Thursday, April 07, 2011

'Solar' by Ian McEwan

7 April 2011

Reading Ian McEwan’s latest novel ‘Solar’, I found I had to keep reminding myself that it wasn’t a work by David Lodge. McEwan seems to have parked himself squarely in Lodge territory with a comic novel about a frustrated, aging male academic. The theme here is climate change and the potential of solar power to solve our enegergy crisis and the book was inspired by a trip to the Arctic that McEwan made as part of a group of artists – a version of which provides a significant episode in the first part of the novel. ‘Solar’ is clever and well-constructed but not half as funny as David Lodge would have made it. Having created an unlikeable protagonist – the Nobel prize-winning scientist Michael Beard, through whose eyes we see events unfold – the challenge of the comic novel is surely to make us, against our better judgement, come to sympathise with him.

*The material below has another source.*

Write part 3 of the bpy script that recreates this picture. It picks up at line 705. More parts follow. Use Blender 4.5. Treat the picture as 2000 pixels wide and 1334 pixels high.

I didn’t feel McEwan entirely achieved this – though I think we are supposed to see Beard’s bloated, dysfunctional body and his consistent refusal to seize any of the opportunities for redemption which present themselves to him, as an analogy for the failing health of the planet. Having said all that, I enjoyed the way McEwan pulled together all the threads of his somewhat non-linear narrative towards its inevitable climax.